Exercise description:
Omit pictures and quote the listing below line by line, from its start through the line that holds "SC.cycles.max_bounces = 10;".

━━━━━ Recorded data ━━━━━

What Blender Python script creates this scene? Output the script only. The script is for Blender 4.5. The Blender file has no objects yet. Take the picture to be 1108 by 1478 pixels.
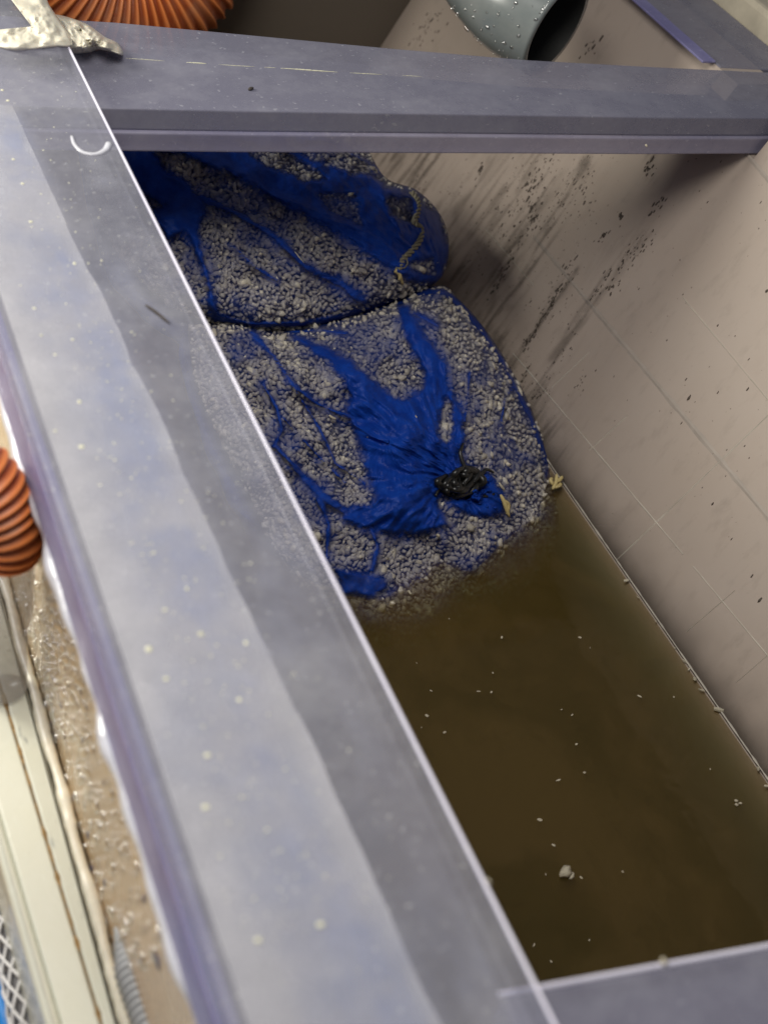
import bpy, bmesh, math, random
import numpy as np
from mathutils import Vector, Matrix
random.seed(7); rng = np.random.default_rng(7)
SC = bpy.context.scene; COL = SC.collection

# ---------------------------------------------------------------- camera
R = np.array([[0.9117, -0.1307, 0.3895], [-0.3706, -0.6709, 0.6423], [0.1774, -0.73, -0.6601]])
CAM = np.array([0, 0, .56]); F = 2000.0
cam = bpy.data.cameras.new('camera'); co = bpy.data.objects.new('camera', cam); COL.objects.link(co)
r_, u_, b_ = R @ [1, 0, 0], R @ [0, -1, 0], R @ [0, 0, -1]
co.matrix_world = Matrix(((r_[0], u_[0], b_[0], CAM[0]), (r_[1], u_[1], b_[1], CAM[1]), (r_[2], u_[2], b_[2], CAM[2]), (0, 0, 0, 1)))
cam.sensor_fit = 'VERTICAL'; cam.sensor_height = 36; cam.lens = F / 1478 * 36
cam.clip_start = .01; cam.clip_end = 50
cam.dof.use_dof = True; cam.dof.focus_distance = .775; cam.dof.aperture_fstop = 10
SC.camera = co
SC.view_settings.view_transform = 'Standard'; SC.view_settings.look = 'None'
SC.view_settings.exposure = 0; SC.view_settings.gamma = 1
SC.render.engine = 'CYCLES'; SC.cycles.use_denoising = True
SC.cycles.max_bounces = 10; SC.cycles.transparent_max_bounces = 12; SC.cycles.caustics_refractive = False; SC.cycles.caustics_reflective = False

# ---------------------------------------------------------------- light: a lamp to the left and above, dim room all round
w = bpy.data.worlds.new('World'); SC.world = w; w.use_nodes = True
w.node_tree.nodes['Background'].inputs[0].default_value = (.80, .86, 1, 1)
w.node_tree.nodes['Background'].inputs[1].default_value = .13
def area(name, loc, target, size, power, color):
    l = bpy.data.lights.new(name, 'AREA'); l.shape = 'DISK'; l.size = size; l.energy = power; l.color = color
    o = bpy.data.objects.new(name, l); COL.objects.link(o); o.location = loc
    o.rotation_euler = (Vector(target) - Vector(loc)).to_track_quat('-Z', 'Y').to_euler(); return o
area('room_lamp', (-.02, .34, .84), (.22, .55, .1), .42, 4.8, (1, .965, .90))
area('left_lamp', (-.25, .78, .46), (.06, .42, .20), .24, 4.5, (1, .97, .86))

# ---------------------------------------------------------------- geometry helpers
def ray(px, py): return R @ np.array([px - 554, py - 739, F], float)
def at(px, py, z): d = ray(px, py); return CAM + d * ((z - CAM[2]) / d[2])
def onx(px, py, x): d = ray(px, py); return CAM + d * (x / d[0])
def onplane(px, py, n, p0): d = ray(px, py); return CAM + d * (n @ (p0 - CAM)) / (n @ d)

def tag(o, label=None, cat=None, group=None, kind=None):
    for k, v in (('label', label), ('category', cat), ('group', group), ('kind', kind)):
        if v: o[k] = v
    return o
def obj(name, me, mat, parent=None, smooth=False):
    o = bpy.data.objects.new(name, me); COL.objects.link(o)
    if mat: me.materials.append(mat)
    if smooth: me.polygons.foreach_set('use_smooth', [True] * len(me.polygons))
    if parent:
        o.parent = parent; o.matrix_parent_inverse = Matrix.Translation(parent.location).inverted()
    return o
def thing(name, label, cat, loc=(0, 0, 0), group=None):
    o = bpy.data.objects.new(name, None); COL.objects.link(o); o.location = loc; o.empty_display_size = .02
    return tag(o, label, cat, group)
def mesh(v, f):
    me = bpy.data.meshes.new('m'); me.from_pydata([tuple(map(float, p)) for p in v], [], [tuple(map(int, q)) for q in f]); me.update(); return me
def fast_mesh(v, f):                                   # v (n,3), f (m,k) arrays
    me = bpy.data.meshes.new('m'); k = f.shape[1]
    me.vertices.add(len(v)); me.vertices.foreach_set('co', np.asarray(v, 'f').ravel())
    me.loops.add(f.size); me.loops.foreach_set('vertex_index', f.ravel().astype('i'))
    me.polygons.add(len(f)); me.polygons.foreach_set('loop_start', np.arange(0, f.size, k, dtype='i'))
    me.update(calc_edges=True); return me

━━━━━

Written answer:
What Blender Python script creates this scene? Output the script only. The script is for Blender 4.5. The Blender file has no objects yet. Take the picture to be 1108 by 1478 pixels.
import bpy, bmesh, math, random
import numpy as np
from mathutils import Vector, Matrix
random.seed(7); rng = np.random.default_rng(7)
SC = bpy.context.scene; COL = SC.collection

# ---------------------------------------------------------------- camera
R = np.array([[0.9117, -0.1307, 0.3895], [-0.3706, -0.6709, 0.6423], [0.1774, -0.73, -0.6601]])
CAM = np.array([0, 0, .56]); F = 2000.0
cam = bpy.data.cameras.new('camera'); co = bpy.data.objects.new('camera', cam); COL.objects.link(co)
r_, u_, b_ = R @ [1, 0, 0], R @ [0, -1, 0], R @ [0, 0, -1]
co.matrix_world = Matrix(((r_[0], u_[0], b_[0], CAM[0]), (r_[1], u_[1], b_[1], CAM[1]), (r_[2], u_[2], b_[2], CAM[2]), (0, 0, 0, 1)))
cam.sensor_fit = 'VERTICAL'; cam.sensor_height = 36; cam.lens = F / 1478 * 36
cam.clip_start = .01; cam.clip_end = 50
cam.dof.use_dof = True; cam.dof.focus_distance = .775; cam.dof.aperture_fstop = 10
SC.camera = co
SC.view_settings.view_transform = 'Standard'; SC.view_settings.look = 'None'
SC.view_settings.exposure = 0; SC.view_settings.gamma = 1
SC.render.engine = 'CYCLES'; SC.cycles.use_denoising = True
SC.cycles.max_bounces = 10; SC.cycles.transparent_max_bounces = 12; SC.cycles.caustics_refractive = False; SC.cycles.caustics_reflective = False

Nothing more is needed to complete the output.